*Information given:*
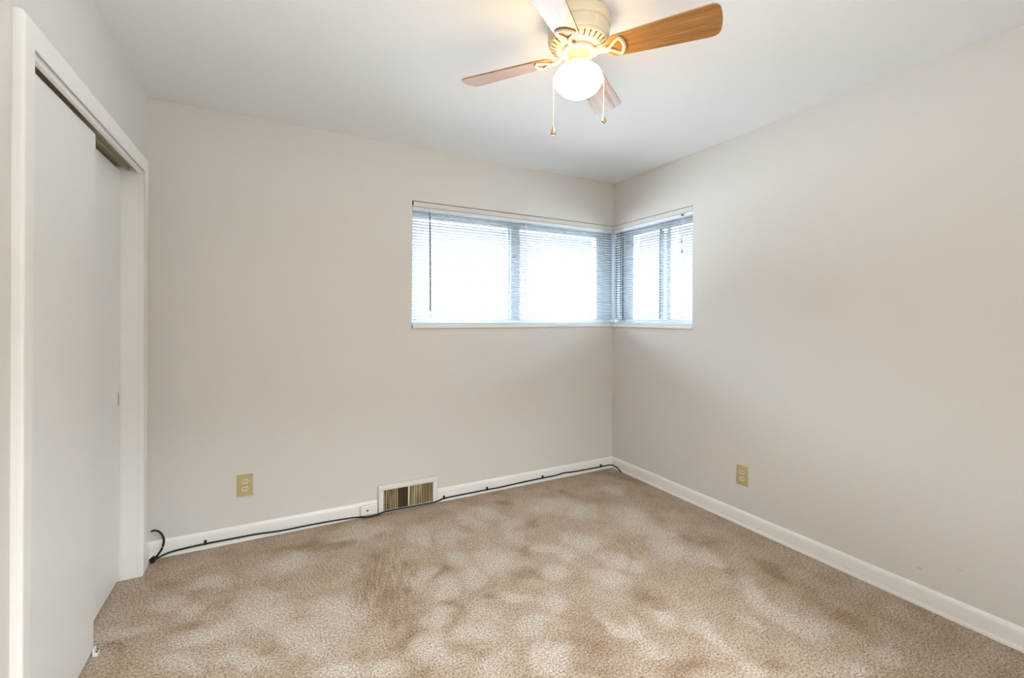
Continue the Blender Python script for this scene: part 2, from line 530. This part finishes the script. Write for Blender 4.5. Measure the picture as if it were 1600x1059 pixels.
floor_mesh()
struct('ceiling', boxes((LX - 0.8, 0.2, FY - 0.4, 0.2, H, H + 0.12)), M['ceiling'], 'flat white ceiling around the fan', 'ceiling')
struct('wall_back', boxes((LX - 0.8, OX0, 0, 0.2, 0, H), (OX0, 0.2, 0, 0.2, 0, WZ0), (OX0, 0.2, 0, 0.2, WZ1, H)),
       M['wall'], 'greige back wall with the wide window and floor register', 'wall')
WR = struct('wall_right', boxes((0, 0.2, FY - 0.1, OY0, 0, H), (0, 0.2, OY0, 0, 0, WZ0), (0, 0.2, OY0, 0, WZ1, H)),
       M['wall'], 'long greige right wall with the narrow window', 'wall')
for q in ((-2.087, -2.066, 0.160, 0.163), (-2.222, -2.204, 0.222, 0.224)):
    link('scuff_mark', boxes((-0.0003, 0.0, q[0], q[1], q[2], q[3])), M['scuff'], WR)
CY0, CY1, CZ = -1.335, -0.185, 2.03   # closet opening
struct('wall_left', boxes((LX - 0.13, LX, FY - 0.1, CY0 - 0.012, 0, H), (LX - 0.13, LX, CY1 + 0.012, 0, 0, H),
                          (LX - 0.13, LX, CY0 - 0.012, CY1 + 0.012, CZ, H)),
       M['wall'], 'greige left wall around the closet opening', 'wall')
struct('wall_closet', boxes((LX - 0.75, LX - 0.72, CY0 - 0.3, 0.0, 0, H), (LX - 0.72, LX - 0.13, CY0 - 0.3, CY0 - 0.27, 0, H)),
       M['closet'], 'closet interior walls coloured dark for shade, behind the sliding doors', 'wall')
DX0, DX1 = -2.30, -1.43  # doorway added to let the fill light into the room
struct('wall_front', boxes((LX - 0.13, DX0, FY - 0.1, FY, 0, H), (DX1, 0.2, FY - 0.1, FY, 0, H), (DX0, DX1, FY - 0.1, FY, 2.05, H)),
       M['wall'], 'greige wall behind the camera with a doorway added for fill light', 'wall')
struct('wall_fill_box', boxes((-2.95, -2.85, -5.1, FY - 0.1, 0, H), (-0.95, -0.85, -5.1, FY - 0.1, 0, H), (-2.95, -0.85, -5.2, -5.1, 0, H),
                          (-2.95, -0.85, -5.2, FY - 0.1, -0.12, -0.001), (-2.95, -0.85, -5.2, FY - 0.4, H, H + 0.1)),
       M['wall'], 'unseen box added around the doorway fill light', 'wall')  # unseen box added to hold the fill light and block the sky


def profile_run(bm, prof, a, b, inward):
    """sweep a (depth, z) profile from a to b along a wall; inward = unit vector into the room"""
    rings = []
    for q in (a, b):
        rings.append([bm.verts.new((q[0] + inward[0] * d, q[1] + inward[1] * d, z)) for d, z in prof])
    n = len(prof)
    for i in range(n):
        j = (i + 1) % n
        bm.faces.new((rings[0][i], rings[0][j], rings[1][j], rings[1][i]))
    bm.faces.new(rings[0]); bm.faces.new(list(reversed(rings[1])))


BASE = [(0, 0), (0.019, 0), (0.019, 0.012), (0.017, 0.015), (0.013, 0.016), (0.0125, 0.060), (0.0118, 0.072), (0.0095, 0.081), (0.006, 0.0865), (0.002, 0.089), (0, 0.09)]
bm = B()
profile_run(bm, BASE, (LX, 0), (-1.984, 0), (0, -1))
profile_run(bm, BASE, (-1.578, 0), (0, 0), (0, -1))
struct('baseboard_back', bm, M['trim'], 'white rounded baseboard along the back wall', 'baseboard', True)
bm = B()
profile_run(bm, BASE, (0, 0), (0, FY), (-1, 0))
struct('baseboard_right', bm, M['trim'], 'white rounded baseboard along the right wall', 'baseboard', True)
bm = B()
profile_run(bm, BASE, (LX, -0.113), (LX, 0), (1, 0))
profile_run(bm, BASE, (LX, FY), (LX, -1.39), (1, 0))
struct('baseboard_left', bm, M['trim'], 'short white baseboard pieces beside the closet casing', 'baseboard', True)

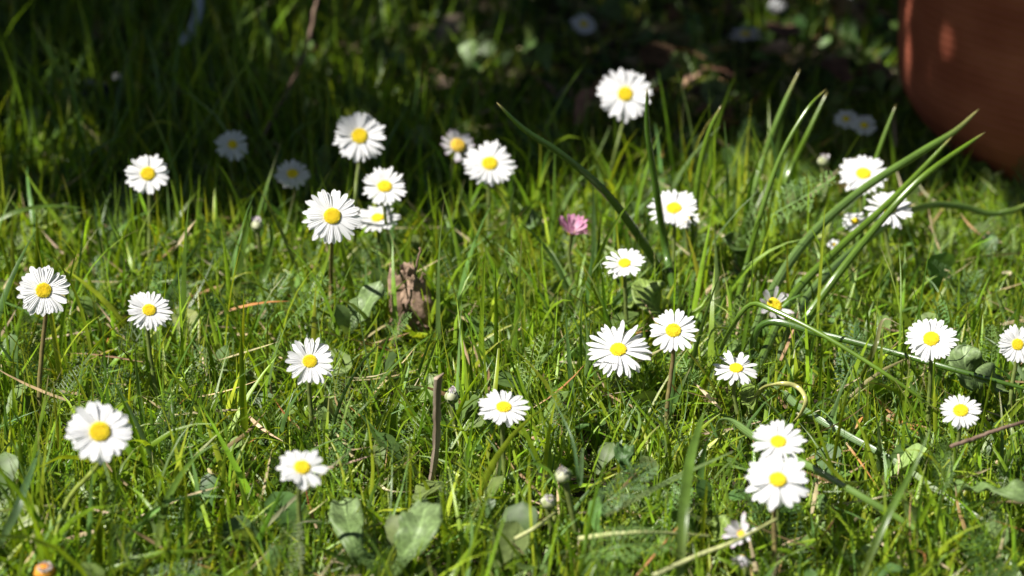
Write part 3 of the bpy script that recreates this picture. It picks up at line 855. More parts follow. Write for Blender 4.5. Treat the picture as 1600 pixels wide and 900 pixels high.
# ------------------------------------------------------------------ broad leaves
def broad_profile(w, base=0.18, belly=0.6, tip=2.0):
    def f(s):
        a = base + (1 - base) * min(1, s / belly) ** 1.6 if s < belly else 1
        return max(0.0002, w * a * (1 if s < belly else math.sqrt(max(0.0, 1 - ((s - belly) / (1 - belly)) ** tip))))
    return f
MIL = [(0, (0.13, 0.21, 0.06)), (0.5, (0.14, 0.215, 0.07)), (1, (0.17, 0.24, 0.10))]
LIM = [(0, (0.16, 0.24, 0.04)), (1, (0.19, 0.27, 0.06))]
def broad(pts, wpx, label, tone=MIL, name='broad_leaf', prof=None, normal=(0, -0.35, 0.9), fold=0.22, ruffle=0.0013, prot=0.22):
    P = [at(*p) for p in pts]
    dep = project(P[-1])[2]
    w = 0.5 * wpx * dep / FPX
    b = P[0].copy(); b[2] = 0
    o = ribbon(name, [p - b for p in P], (prof or broad_profile)(w), M['broad'], tone, n=32, m=9, fold=fold, normal=normal, ruffle=ruffle, seed=len(bpy.data.objects), thick=0.00025)
    o.location = tuple(b)
    tag(o, label, 'leaf', 'broad leaves in the lawn')
    for s in (0.45, 0.65, 0.85):
        c = P[0] * (1 - s) + P[-1] * s if len(P) == 2 else spline(P, 21)[int(s * 20)]
        x, y, d_ = project(c)
        HEADS.append((x, y, wpx * 0.5 * prot, wpx * 0.5 * prot, d_))
    return o
M['broad'] = foliage_mat('broad_leaf_tissue', trans=0.2, rough=0.5, nscale=700, noise=0.32, spec=0.4, stripes=0.0, bump=0.8, veins=True)
broad([(610, 915, 0.008), (632, 868, 0.018), (655, 825, 0.026), (668, 785, 0.028)], 68, 'large pale mottled leaf at the bottom left of centre')
broad([(585, 905, 0.006), (560, 870, 0.016), (545, 825, 0.022), (535, 778, 0.022)], 54, 'mottled dark green leaf half in shadow under the ragged daisy')
broad([(520, 545, 0.006), (550, 505, 0.014), (575, 470, 0.022), (596, 440, 0.028)], 46, 'pale broad leaf left of the rolled dead leaf')
broad([(1060, 515, 0.006), (1035, 490, 0.016), (1015, 462, 0.024), (1000, 436, 0.028)], 62, 'yellow green broad leaf behind the small centre daisy', LIM)
broad([(965, 500, 0.006), (980, 480, 0.012), (1000, 470, 0.018)], 40, 'small yellow green leaf left of the larger one at centre', LIM)
broad([(1540, 640, 0.006), (1520, 600, 0.016), (1508, 565, 0.024), (1512, 540, 0.028)], 62, 'large pale leaf right of the bright right hand daisy')
broad([(1590, 640, 0.006), (1570, 610, 0.016), (1545, 590, 0.022), (1528, 588, 0.024)], 50, 'pale leaf below the daisy at the right edge')
broad([(1180, 455, 0.006), (1165, 410, 0.02), (1150, 385, 0.03), (1130, 372, 0.034)], 44, 'dark broad leaf in shade between the upright leaves', [(0, (0.07, 0.12, 0.03)), (1, (0.07, 0.12, 0.03))], prot=0.3)
broad([(1490, 760, 0.018), (1540, 765, 0.026), (1590, 768, 0.03), (1650, 760, 0.026)], 44, 'toothed leaf lying level at the right edge', MIL,
      prof=lambda w: (lambda s: w * (0.25 + 0.75 * min(1, s * 1.5)) * (0.72 + 0.28 * abs(((s * 7) % 1) - 0.2) / 0.8) * (1 if s < 0.9 else 0.5)))
broad([(975, 735, 0.02), (975, 718, 0.024), (976, 695, 0.026)], 34, 'round clover like leaf in lower centre grass', [(0, (0.05, 0.11, 0.03)), (1, (0.06, 0.12, 0.03))])
broad([(1115, 850, 0.008), (1125, 828, 0.014), (1135, 805, 0.018)], 40, 'small lime leaf left of the wilted daisy', LIM, prot=0.3)
broad([(1180, 575, 0.006), (1172, 600, 0.012), (1170, 640, 0.02)], 30, 'lime leaf blade curling under the uneven petalled daisy', LIM, prot=0.3)

# ------------------------------------------------------------------ feathery (yarrow) leaves
def feather(pairs=18, seed=0, width=0.20, dense=1.0):
    """one feathery leaf along +x, length 1; returns quads"""
    rs = np.random.default_rng(seed)
    V, F = [], []
    def quad(p, d, n, l, w):
        d = d / (np.linalg.norm(d) + 1e-9)
        s_ = np.cross(d, n); s_ /= np.linalg.norm(s_) + 1e-9
        b = len(V)
        V.extend([p - s_ * w * 0.5, p + s_ * w * 0.5, p + d * l * 0.6 + s_ * w * 0.6, p + d * l * 0.6 - s_ * w * 0.6, p + d * l + s_ * w * 0.12, p + d * l - s_ * w * 0.12])
        F.append((b, b + 1, b + 2, b + 3)); F.append((b + 3, b + 2, b + 4, b + 5))
    def cz(x):
        return np.array([x, 0.0, 0.10 * x * x])
    nz = np.array([0, 0, 1.0])
    for i in range(8):
        quad(cz(i / 8), cz((i + 1) / 8) - cz(i / 8), nz, 1 / 8 * 1.05, 0.014)
    for i in range(pairs):
        x = 0.08 + 0.9 * i / pairs
        ln = width * math.sin(PI * (0.12 + 0.86 * x)) ** 0.7
        for sd in (-1, 1):
            d = np.array([0.45 + rs.uniform(-.1, .1), sd, rs.uniform(0.2, 0.9)])
            d /= np.linalg.norm(d)
            p = cz(x)
            l = ln * rs.uniform(0.8, 1.1)
            quad(p, d, nz, l, 0.0085)
            for q in (0.4, 0.7, 0.9):
                for s2 in (-1, 1):
                    e = d + 0.9 * s2 * np.array([0.8, -0.45 * sd, 0]) + np.array([0, 0, rs.uniform(-.3, .5)])
                    quad(p + d * l * q, e, nz, l * 0.30 * rs.uniform(0.6, 1.15), 0.0085)
    return np.array(V), np.array(F)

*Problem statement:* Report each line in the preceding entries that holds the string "part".

*Reply to the exercise:*
Continue the Blender Python script for this scene: part 2, from line 530. This part finishes the script. Write for Blender 4.5. Measure the picture as if it were 1600x1059 pixels.
Write part 3 of the bpy script that recreates this picture. It picks up at line 855. More parts follow. Write for Blender 4.5. Treat the picture as 1600 pixels wide and 900 pixels high.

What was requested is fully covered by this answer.